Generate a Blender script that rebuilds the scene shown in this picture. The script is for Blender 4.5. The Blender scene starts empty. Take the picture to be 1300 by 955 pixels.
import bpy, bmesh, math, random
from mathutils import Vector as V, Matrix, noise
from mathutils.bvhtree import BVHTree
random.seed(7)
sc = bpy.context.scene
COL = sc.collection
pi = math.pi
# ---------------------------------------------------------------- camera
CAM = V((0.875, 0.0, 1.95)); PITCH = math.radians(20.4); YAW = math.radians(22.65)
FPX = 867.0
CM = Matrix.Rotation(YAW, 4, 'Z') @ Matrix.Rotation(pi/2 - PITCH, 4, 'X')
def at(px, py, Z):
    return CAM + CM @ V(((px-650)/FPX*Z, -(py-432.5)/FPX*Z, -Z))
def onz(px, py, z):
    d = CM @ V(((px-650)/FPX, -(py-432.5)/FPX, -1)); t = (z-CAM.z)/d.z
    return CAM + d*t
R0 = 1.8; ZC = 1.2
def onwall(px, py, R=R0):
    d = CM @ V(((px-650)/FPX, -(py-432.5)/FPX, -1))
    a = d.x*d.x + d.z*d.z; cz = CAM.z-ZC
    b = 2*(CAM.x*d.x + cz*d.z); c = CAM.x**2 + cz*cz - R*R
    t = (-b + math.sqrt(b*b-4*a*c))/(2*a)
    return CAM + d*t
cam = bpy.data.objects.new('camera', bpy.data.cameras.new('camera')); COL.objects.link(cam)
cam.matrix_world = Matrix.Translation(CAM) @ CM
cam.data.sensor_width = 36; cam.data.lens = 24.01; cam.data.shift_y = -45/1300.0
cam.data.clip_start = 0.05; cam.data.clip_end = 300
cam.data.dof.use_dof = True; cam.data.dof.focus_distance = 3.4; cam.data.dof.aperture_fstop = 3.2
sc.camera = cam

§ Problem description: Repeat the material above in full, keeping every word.

§ Answer to this task:
Generate a Blender script that rebuilds the scene shown in this picture. The script is for Blender 4.5. The Blender scene starts empty. Take the picture to be 1300 by 955 pixels.
import bpy, bmesh, math, random
from mathutils import Vector as V, Matrix, noise
from mathutils.bvhtree import BVHTree
random.seed(7)
sc = bpy.context.scene
COL = sc.collection
pi = math.pi
# ---------------------------------------------------------------- camera
CAM = V((0.875, 0.0, 1.95)); PITCH = math.radians(20.4); YAW = math.radians(22.65)
FPX = 867.0
CM = Matrix.Rotation(YAW, 4, 'Z') @ Matrix.Rotation(pi/2 - PITCH, 4, 'X')
def at(px, py, Z):
    return CAM + CM @ V(((px-650)/FPX*Z, -(py-432.5)/FPX*Z, -Z))
def onz(px, py, z):
    d = CM @ V(((px-650)/FPX, -(py-432.5)/FPX, -1)); t = (z-CAM.z)/d.z
    return CAM + d*t
R0 = 1.8; ZC = 1.2
def onwall(px, py, R=R0):
    d = CM @ V(((px-650)/FPX, -(py-432.5)/FPX, -1))
    a = d.x*d.x + d.z*d.z; cz = CAM.z-ZC
    b = 2*(CAM.x*d.x + cz*d.z); c = CAM.x**2 + cz*cz - R*R
    t = (-b + math.sqrt(b*b-4*a*c))/(2*a)
    return CAM + d*t
cam = bpy.data.objects.new('camera', bpy.data.cameras.new('camera')); COL.objects.link(cam)
cam.matrix_world = Matrix.Translation(CAM) @ CM
cam.data.sensor_width = 36; cam.data.lens = 24.01; cam.data.shift_y = -45/1300.0
cam.data.clip_start = 0.05; cam.data.clip_end = 300
cam.data.dof.use_dof = True; cam.data.dof.focus_distance = 3.4; cam.data.dof.aperture_fstop = 3.2
sc.camera = cam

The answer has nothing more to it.